|
'That so few now dare to be eccentric marks the chief danger of the time'
(John Stuart Mill)
As soon as I walked in the front door I could tell that I was in the of a cheerfully eclectic obsessive. The cosy flat in Gibson Gardens was crammed with a staggering collection of distinctly classy
objets - vintage pinball machines, an old juke box, mechanical curiosities, robots, toys, wooden animals (a particularly fetching penguin), old pictures, memorabilia, books, albums, drums, a
fish tank, and that was only the front room. The bathroom looked like an exhibit from the London Dungeon. I sat down in the only chair, narrowly missing the cats, and was offered tea by Pinball Geoff and his partner, dancer Marie Louise. Geoff (real name Geoffrey Roland Harvey) - an amiable, engaging fella and an entertaining raconteur - fell in love with pinball machines on a trip to Jersey when he was 14.
Thirty-four years later, the affair remains a passionate one. The couple had just returned from a holiday in Spain and, passing through Perpignan station, Geoff whiled the time away by rattling up, in front of a couple of goggle-eyed French schoolkids, the highest score ever recorded on the station's pinball machine.
By the time Geoff was 15, he had ten wooden pinball machines in his bedroom and, with no room for a bed, he slept under these, to him, iconic creations. To pay for this unfolding romance, he left Highgate School in the afternoons to hustle pinball at the Golden Goose in Leicester Square, parting tourists from their money.

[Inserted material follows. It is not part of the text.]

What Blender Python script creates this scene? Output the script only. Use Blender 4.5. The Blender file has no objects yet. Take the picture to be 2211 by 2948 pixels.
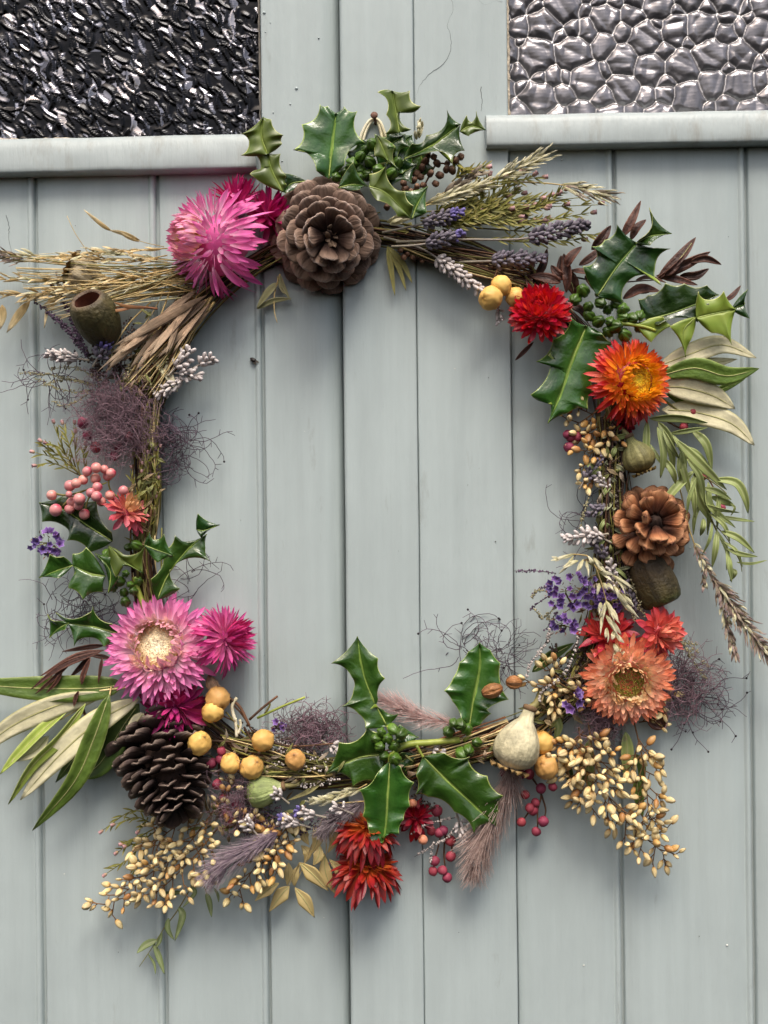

After walking out of school one day never to return ('I couldn't stand it'), he took a succession of pinball related jobs, but a 'real' day job beckoned. Armed with a CQSW in Social Work, he became a psychiatric social worker at a drug unit in City Road, then at a needle exchange. Out of the blue, he received a call from Madame Tussaud's and left the world of social work to become probably the world's first fulltime 'pinball consultant' at the company's Rock n' Roll Circus.
'I was interviewed in front of full-size robotic models of the Beatles', recalls Geoff. 'They couldn't find Ringo's head so they stuck on Winston Churchill's instead. Then they started playing, Winston's head and cigar jerking in time to 'Please Please Me'. It was bizarre'.
After Tussaud's, he set up a company, Full Tilt, renting and selling pinball machines, and then he established The Pinball Machine Company. He bought a 1958 Austin Princess Van der Plas hearse to ferry around the machines - 'It was perfect. You could slide them in the back door and they wouldn't move about'. Flashed down by a following car early one morning, Geoff feared the worst. It turned out to be a producer of a Channel 4 series on British eccentrics. Geoff became a TV star.
Business was good, until the popularity of video games and computers saw the pinball market enter a decline in the mid-1990s. 'My partner and I used to draw a downward, 45-degree straight line on our profit margins', says Geoff, and they closed the company down. Geoff then went into business for himself. Currently, he owns 180 machines, with 100 stored in a farm building near Billericay Cricket Club (don't ask) and 80 in his workshop off Stoke Newington High Street.
The machines at the workshop have to compete for space with an assortment of drum kits, motorbikes - including a 1968 Harley, a Moto Guzzi and a classic BSA - and other items, such as Mary Louise's Beetle costume (again, don't ask). He now makes a living repairing, hiring out, restoring and customising pinball machines.
'Where do you find them?' I ask. 'They find me', he replies, explaining that, when he sells them - a typical machine from the 1960s and 1970s starts at £700 - he'll often
find himself buying the same ones back a few years later. However, he admits that 'I can't bear to sell them, really. I have to like someone first. I have a sliding price scale depending on how much I like them'. Reluctant vendor he may be, but he has an impressive client list, including recent commissions from, among others, Bacardi and 'comedian' Frank Skinner. He was also asked by the BBC's 'On the Record' programme to illustrate the differing Tory and Labour views on Europe, a pinball machine serving as a streetwise swingometer.
As one would expect from a self-defined 'creative psychotic', Geoff has other interests in his life, chief among which is drumming. He can often be found sitting in local venues with famed Stokey funsters The Bikini Beach Band ('I'm the oldest surviving member. I used to dress up as a gay biker when we played Madame Jo Jo's'), rock n'rollers The Witchdoktors, Luxury Condo and Ruby Throat.
A long-time resident of Stoke Newington, he finds the area has become increasingly conformist and complacent over the last few years but, nonetheless, there remains 'a diversity of delightfully eccentric people here'. With free spirits like Pinball Geoff around the place, this state of affairs will happily continue.
Geoff is playing with The Witchdoktors at The Eye on 30 October. Marie Louise is appearing in 'Limelight & Lunacy' and 'Better Red Than Dead', a double bill of physical theatre and dance, on 5 and 6 November at Oh! art, Oxford House, Derbyshire St, Bethnal Green E2 6HG (020 7739 9001).